Thursday, March 11, 2010

just for fun?






















I found a penciled sketch of this little bugger when I was fighting against the Mighty Pile Of Sketches who has made a permanent home at the corner of my desk and refuses to leave no matter how many clumps of paper full of hasty drawings and stupid ideas I rip out of its rotting flesh and throw in the trash bin. I have no recollection why I had drawn this, and then it occurred to me that this might be one of those rare pieces done in those silly little moments full of those naive thoughts that I might be able to draw something just for fun. Fun? I know that drawing just for the fun of it is totally lost for me, I can't get it back no matter what. Or maybe if I stopped drawing for at least a decade, lose all my artistic endeavors and never did another commissioned job for anyone. Maybe after that, I could draw something just for the fun. Maybe.

Thinking all this, I loosely threw some inks over the sketch and remembered how drawing was fun when I was ten and I was drawing superheroes and stuff. Now days I love drawing, I enjoy it, I can't come up with many other things I'd rather do professionally, it's basically the one thing I'm any good at. I have nothing else. But somehow it isn't fun anymore. Maybe it's meant to be this way, you have to lose the fun if you're going to do something seriously. Fun is being replaced with hate, frustration, unrelenting self-criticism and aim for perfection. It's hard. Harder than it was when I was ten. And even then I was a little bit frustrated that I couldn't draw the way I saw the images in my head. And I still can't.

Anyway, I like the way the tree branch came out, there's a nice sketchy touch in it, a very rare thing in my usually rigid inking. Maybe I try the same for some serious drawings. But thank you, my little horned friend, you made me remember something I hadn't thought for some time.

Monday, March 01, 2010

exhibition






















"Broken"
March 1 - March 21 2010, Kouvola Art Museum, Kouta Gallery.

Go check it out if you happen to be in the neighborhood.

Wednesday, February 17, 2010

Stam1na - Viimeinen Atlantis

I did graphic design and illustrations for Viimeinen Atlantis, a new album from Stam1na. The album went straight to number one on Finnish charts (selling by the way more copies than HIM, who also released their new album at the same week.)
Besides the normal jewel case, there's also two other versions of the album to which I also did the graphics, a Special Edition ( a 32-page book) and a gatefold LP. Both versions have sequential art, which I illustrated. I'll post pictures of them later, here is the jewel case:

















































A great project, great people to work with and what is most important, great music.
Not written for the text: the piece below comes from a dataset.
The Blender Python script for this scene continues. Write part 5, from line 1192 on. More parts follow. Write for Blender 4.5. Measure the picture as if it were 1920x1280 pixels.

Tuesday, February 09, 2010

work in progress

Here's something I've been drawing. First one is going to be an illustration for my exhibition poster. Still trying to figure out the name for the exhibition. Names are hard, especially names that should represent a whole bunch on pictures, not just one. I do have a lot of bad names though, they are really easy to come by. But the good ones, they are still hiding.
Names and words. Words to describe pictures... one reason why I even draw pictures is that I don't have words for certain things; they must be shown, not explained. But I do have to say, that I kind of hate that when a piece of art is given such a fascinating name as "untitled 1" or even more captivating "untitled 2".







































This is usually the point where I lose my interest. Or here the most fun part ends. I got the pencils almost done and when I should start inking and coloring the pictures, I just start drawing something else. Finishing something doesn't intrigue me as much as the part of the process where I don't know what the outcome will be. Somehow you're always losing something, when things find their final shape. They become just one thing instead of being an endless amount of possibilities. The dreaming ends and all there is left is a reality which is bound into a one crippled form.